YOUR OBJECTIVE
Below is a listing. Gather each line of it that contains "scene".

DATA EXCERPT
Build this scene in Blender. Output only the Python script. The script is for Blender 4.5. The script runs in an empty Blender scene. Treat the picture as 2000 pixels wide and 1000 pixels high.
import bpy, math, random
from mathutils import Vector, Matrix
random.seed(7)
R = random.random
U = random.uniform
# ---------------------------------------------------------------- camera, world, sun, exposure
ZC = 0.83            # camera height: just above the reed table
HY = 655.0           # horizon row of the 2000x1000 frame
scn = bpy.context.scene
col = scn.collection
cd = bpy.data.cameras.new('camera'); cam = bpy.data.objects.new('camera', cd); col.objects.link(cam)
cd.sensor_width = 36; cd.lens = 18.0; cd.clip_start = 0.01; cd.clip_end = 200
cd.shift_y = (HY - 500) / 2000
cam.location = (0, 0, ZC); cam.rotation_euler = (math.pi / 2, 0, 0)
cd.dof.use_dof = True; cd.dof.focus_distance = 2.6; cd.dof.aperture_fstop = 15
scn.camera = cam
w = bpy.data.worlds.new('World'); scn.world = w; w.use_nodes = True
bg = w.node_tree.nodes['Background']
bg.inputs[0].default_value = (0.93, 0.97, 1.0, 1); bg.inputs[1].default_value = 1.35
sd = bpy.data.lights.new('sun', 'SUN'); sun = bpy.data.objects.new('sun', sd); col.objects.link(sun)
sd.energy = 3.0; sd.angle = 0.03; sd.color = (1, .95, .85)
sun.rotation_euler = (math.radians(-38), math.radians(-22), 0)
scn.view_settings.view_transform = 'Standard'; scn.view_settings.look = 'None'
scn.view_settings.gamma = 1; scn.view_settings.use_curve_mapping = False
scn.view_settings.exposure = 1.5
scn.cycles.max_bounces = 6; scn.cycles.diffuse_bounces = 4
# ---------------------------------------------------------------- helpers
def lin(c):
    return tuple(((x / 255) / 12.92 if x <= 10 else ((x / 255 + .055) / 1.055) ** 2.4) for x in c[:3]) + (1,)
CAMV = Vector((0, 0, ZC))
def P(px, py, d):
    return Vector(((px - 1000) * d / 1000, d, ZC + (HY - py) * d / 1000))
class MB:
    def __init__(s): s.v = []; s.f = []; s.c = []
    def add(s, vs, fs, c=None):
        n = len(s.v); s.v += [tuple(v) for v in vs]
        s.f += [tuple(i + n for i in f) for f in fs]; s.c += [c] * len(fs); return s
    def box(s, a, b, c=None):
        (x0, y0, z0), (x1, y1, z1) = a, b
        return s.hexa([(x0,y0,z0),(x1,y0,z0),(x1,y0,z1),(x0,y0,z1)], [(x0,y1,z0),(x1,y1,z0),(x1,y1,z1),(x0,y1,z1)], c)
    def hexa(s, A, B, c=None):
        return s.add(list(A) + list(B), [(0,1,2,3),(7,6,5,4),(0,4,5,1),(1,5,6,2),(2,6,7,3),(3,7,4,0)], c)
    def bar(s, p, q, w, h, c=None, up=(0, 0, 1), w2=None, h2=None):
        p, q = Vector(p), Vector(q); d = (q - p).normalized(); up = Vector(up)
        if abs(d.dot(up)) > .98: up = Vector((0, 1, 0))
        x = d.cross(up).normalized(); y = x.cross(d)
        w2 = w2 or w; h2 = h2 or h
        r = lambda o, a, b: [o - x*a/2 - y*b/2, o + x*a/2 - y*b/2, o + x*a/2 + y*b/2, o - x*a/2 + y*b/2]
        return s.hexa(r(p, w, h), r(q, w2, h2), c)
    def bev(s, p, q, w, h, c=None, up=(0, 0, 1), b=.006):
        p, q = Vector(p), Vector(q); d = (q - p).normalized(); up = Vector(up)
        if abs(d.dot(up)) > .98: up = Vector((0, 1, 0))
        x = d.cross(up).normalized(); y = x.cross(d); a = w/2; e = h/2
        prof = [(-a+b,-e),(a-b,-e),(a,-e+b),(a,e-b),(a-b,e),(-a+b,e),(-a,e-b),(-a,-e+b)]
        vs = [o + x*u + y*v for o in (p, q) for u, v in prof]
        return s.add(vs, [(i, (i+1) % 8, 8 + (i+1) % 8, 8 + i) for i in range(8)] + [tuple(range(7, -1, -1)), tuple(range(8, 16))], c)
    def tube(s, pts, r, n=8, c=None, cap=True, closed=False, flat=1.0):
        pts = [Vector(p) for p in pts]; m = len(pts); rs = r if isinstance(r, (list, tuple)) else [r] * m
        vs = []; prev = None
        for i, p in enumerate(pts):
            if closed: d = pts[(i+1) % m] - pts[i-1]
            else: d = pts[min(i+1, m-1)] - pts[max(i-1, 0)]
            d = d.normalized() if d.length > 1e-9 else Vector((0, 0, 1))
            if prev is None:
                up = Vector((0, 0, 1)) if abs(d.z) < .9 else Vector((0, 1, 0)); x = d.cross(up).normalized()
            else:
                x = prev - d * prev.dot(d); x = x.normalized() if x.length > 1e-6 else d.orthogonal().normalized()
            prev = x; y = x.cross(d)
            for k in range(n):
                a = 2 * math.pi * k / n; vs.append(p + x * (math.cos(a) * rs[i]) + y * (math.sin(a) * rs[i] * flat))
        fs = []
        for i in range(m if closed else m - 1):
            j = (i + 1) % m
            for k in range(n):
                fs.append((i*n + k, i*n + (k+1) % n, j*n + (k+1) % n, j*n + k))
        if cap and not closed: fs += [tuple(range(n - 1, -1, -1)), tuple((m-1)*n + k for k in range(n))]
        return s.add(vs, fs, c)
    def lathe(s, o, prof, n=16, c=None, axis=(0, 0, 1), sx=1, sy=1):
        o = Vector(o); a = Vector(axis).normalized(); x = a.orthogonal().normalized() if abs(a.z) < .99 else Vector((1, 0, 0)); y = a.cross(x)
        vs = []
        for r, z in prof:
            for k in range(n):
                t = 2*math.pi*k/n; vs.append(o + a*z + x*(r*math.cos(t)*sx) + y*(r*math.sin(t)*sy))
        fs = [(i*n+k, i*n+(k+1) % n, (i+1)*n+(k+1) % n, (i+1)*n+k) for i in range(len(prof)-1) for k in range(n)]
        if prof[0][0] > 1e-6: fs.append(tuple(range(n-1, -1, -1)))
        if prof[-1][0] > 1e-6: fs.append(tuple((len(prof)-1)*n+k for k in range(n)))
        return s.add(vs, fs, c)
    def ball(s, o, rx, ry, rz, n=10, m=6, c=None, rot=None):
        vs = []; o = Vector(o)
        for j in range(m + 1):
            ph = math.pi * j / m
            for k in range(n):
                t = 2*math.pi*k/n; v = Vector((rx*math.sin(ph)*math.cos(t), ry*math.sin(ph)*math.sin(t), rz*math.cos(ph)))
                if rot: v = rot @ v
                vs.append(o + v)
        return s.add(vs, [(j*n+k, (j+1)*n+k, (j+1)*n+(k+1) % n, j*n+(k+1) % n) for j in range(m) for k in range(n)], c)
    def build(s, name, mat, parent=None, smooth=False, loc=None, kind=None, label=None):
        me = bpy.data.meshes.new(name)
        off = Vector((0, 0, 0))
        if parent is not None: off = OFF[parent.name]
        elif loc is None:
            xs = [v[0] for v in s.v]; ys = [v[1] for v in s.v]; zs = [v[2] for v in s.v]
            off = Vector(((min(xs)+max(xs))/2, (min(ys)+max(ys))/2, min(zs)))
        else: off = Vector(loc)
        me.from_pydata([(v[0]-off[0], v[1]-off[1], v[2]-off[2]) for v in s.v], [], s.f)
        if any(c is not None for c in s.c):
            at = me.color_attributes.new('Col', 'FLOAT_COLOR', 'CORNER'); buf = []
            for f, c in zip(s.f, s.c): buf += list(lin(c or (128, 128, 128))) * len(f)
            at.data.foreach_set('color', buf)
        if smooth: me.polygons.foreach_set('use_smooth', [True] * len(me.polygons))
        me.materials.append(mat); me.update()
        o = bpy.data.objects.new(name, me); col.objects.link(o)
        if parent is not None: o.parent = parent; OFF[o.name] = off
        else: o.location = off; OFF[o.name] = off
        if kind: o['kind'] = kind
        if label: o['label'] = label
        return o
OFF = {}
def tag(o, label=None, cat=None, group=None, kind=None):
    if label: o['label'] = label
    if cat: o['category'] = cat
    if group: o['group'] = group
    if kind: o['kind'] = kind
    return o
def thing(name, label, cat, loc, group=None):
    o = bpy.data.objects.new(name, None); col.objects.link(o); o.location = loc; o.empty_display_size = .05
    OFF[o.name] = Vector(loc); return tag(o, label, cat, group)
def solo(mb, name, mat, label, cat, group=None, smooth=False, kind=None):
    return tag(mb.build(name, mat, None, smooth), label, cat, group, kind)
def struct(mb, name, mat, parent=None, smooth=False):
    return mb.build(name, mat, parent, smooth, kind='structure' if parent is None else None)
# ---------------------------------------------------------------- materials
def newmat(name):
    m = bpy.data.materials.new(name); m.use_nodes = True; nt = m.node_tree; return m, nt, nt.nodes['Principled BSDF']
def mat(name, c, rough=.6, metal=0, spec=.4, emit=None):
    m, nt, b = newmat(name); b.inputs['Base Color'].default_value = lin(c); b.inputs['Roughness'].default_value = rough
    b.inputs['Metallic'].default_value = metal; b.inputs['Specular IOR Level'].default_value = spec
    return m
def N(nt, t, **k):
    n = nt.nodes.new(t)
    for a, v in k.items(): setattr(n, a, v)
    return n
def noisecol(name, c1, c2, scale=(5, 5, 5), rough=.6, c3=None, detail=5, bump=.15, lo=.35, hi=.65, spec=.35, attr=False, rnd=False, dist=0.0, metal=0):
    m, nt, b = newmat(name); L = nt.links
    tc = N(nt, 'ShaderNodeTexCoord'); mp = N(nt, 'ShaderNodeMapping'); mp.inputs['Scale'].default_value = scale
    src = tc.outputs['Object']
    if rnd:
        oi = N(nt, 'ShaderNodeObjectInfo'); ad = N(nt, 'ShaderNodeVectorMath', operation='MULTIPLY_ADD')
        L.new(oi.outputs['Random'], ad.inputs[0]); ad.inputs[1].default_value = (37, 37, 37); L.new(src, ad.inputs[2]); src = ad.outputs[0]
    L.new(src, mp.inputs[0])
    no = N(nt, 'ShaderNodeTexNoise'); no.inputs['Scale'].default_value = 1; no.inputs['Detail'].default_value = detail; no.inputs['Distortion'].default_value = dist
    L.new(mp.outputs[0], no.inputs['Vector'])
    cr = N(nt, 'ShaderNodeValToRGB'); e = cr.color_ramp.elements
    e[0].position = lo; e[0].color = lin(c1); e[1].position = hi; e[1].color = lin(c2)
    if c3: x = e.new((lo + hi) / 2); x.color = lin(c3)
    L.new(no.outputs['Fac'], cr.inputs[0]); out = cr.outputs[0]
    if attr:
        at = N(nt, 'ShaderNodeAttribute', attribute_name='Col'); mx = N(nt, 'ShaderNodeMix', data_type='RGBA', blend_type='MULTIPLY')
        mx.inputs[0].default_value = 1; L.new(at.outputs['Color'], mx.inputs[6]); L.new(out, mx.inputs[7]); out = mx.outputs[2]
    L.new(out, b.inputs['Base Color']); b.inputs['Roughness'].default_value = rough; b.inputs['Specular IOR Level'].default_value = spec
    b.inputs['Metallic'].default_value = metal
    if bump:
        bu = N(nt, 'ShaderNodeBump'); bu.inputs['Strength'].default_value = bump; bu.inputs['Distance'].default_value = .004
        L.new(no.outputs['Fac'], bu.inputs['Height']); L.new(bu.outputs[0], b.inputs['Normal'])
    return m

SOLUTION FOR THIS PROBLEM
Build this scene in Blender. Output only the Python script. The script is for Blender 4.5. The script runs in an empty Blender scene. Treat the picture as 2000 pixels wide and 1000 pixels high.
scn = bpy.context.scene